- _Task requirements_
Below are the records. Gather each line that holds "script".

[Entries with scene source code]
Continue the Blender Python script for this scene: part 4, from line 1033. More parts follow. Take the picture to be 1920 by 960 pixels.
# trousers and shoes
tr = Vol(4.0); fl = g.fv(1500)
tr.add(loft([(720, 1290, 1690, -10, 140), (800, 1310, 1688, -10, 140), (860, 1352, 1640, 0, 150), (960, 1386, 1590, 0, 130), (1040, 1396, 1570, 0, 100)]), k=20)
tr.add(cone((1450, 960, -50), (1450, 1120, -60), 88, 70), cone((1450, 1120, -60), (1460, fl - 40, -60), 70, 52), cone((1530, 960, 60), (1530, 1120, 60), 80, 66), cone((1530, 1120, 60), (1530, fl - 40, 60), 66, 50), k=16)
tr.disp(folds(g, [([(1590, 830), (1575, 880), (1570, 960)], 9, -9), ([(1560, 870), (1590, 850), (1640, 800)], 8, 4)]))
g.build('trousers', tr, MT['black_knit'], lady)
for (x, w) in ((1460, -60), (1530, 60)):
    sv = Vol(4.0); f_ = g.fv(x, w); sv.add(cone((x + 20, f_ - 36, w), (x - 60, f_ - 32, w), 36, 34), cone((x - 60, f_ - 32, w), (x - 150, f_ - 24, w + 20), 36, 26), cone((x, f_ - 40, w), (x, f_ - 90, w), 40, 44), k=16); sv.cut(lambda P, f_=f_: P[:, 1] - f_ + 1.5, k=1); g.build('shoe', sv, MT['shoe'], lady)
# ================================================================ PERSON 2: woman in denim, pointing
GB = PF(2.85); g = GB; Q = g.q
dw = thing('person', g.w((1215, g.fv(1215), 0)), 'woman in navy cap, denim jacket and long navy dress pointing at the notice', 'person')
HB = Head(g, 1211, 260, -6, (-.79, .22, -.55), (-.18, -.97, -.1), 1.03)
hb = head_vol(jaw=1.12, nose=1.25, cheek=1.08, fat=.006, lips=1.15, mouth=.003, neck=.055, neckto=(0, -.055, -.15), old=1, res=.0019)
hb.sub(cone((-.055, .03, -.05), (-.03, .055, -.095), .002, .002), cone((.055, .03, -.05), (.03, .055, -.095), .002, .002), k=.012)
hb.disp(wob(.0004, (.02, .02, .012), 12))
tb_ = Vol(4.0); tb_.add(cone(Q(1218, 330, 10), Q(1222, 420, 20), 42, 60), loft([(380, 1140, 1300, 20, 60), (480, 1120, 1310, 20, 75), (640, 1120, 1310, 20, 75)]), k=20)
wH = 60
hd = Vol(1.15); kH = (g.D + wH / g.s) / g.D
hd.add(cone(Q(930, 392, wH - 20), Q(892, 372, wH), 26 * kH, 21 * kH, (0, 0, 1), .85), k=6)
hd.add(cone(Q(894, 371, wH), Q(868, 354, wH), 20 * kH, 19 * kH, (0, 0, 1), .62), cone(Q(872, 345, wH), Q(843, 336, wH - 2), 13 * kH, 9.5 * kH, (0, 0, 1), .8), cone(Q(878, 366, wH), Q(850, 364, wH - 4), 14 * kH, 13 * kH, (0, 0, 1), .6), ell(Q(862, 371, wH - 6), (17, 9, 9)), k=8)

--

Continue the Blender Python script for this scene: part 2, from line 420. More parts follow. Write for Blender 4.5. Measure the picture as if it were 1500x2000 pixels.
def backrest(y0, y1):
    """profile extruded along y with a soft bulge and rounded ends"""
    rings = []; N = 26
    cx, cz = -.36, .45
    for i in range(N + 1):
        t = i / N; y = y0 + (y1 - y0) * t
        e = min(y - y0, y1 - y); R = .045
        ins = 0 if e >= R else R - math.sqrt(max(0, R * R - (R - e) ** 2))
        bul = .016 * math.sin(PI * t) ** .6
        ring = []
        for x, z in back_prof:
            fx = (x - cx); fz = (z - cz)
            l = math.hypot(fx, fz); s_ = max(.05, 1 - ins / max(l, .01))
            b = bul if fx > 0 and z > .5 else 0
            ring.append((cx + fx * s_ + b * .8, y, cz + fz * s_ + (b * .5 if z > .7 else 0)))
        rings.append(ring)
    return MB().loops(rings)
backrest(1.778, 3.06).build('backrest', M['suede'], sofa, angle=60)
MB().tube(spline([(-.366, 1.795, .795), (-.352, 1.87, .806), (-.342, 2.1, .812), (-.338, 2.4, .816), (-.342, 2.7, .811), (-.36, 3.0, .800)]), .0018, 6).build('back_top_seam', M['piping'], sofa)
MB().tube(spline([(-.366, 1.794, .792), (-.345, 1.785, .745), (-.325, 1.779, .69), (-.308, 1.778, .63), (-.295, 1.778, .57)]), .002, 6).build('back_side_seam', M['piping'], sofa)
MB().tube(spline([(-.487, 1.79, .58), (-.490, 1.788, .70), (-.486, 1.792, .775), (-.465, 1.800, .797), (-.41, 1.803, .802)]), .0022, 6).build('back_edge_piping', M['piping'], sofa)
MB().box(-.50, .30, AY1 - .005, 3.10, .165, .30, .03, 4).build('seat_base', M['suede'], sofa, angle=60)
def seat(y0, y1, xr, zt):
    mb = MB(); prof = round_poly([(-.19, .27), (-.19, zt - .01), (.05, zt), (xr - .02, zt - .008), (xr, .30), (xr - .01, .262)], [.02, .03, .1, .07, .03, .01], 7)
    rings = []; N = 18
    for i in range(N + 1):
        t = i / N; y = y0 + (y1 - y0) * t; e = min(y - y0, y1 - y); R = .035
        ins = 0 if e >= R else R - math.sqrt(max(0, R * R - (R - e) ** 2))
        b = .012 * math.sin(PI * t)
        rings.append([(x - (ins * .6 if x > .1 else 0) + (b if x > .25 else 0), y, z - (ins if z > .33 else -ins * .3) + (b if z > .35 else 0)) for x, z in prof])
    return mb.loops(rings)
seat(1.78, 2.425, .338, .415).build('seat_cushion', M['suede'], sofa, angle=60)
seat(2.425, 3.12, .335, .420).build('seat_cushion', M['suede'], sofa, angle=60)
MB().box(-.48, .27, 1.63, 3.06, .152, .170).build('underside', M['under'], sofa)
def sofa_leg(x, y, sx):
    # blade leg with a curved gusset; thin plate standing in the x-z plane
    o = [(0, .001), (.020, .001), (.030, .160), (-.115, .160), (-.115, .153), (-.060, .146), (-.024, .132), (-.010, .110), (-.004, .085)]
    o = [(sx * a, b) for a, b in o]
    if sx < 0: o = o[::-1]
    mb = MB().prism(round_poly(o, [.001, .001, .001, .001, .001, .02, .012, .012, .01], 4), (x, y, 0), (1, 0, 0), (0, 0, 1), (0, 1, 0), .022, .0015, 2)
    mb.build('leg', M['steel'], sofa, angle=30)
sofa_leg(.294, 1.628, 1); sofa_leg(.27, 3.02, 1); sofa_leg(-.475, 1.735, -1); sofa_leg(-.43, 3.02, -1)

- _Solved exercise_
Continue the Blender Python script for this scene: part 4, from line 1033. More parts follow. Take the picture to be 1920 by 960 pixels.
Continue the Blender Python script for this scene: part 2, from line 420. More parts follow. Write for Blender 4.5. Measure the picture as if it were 1500x2000 pixels.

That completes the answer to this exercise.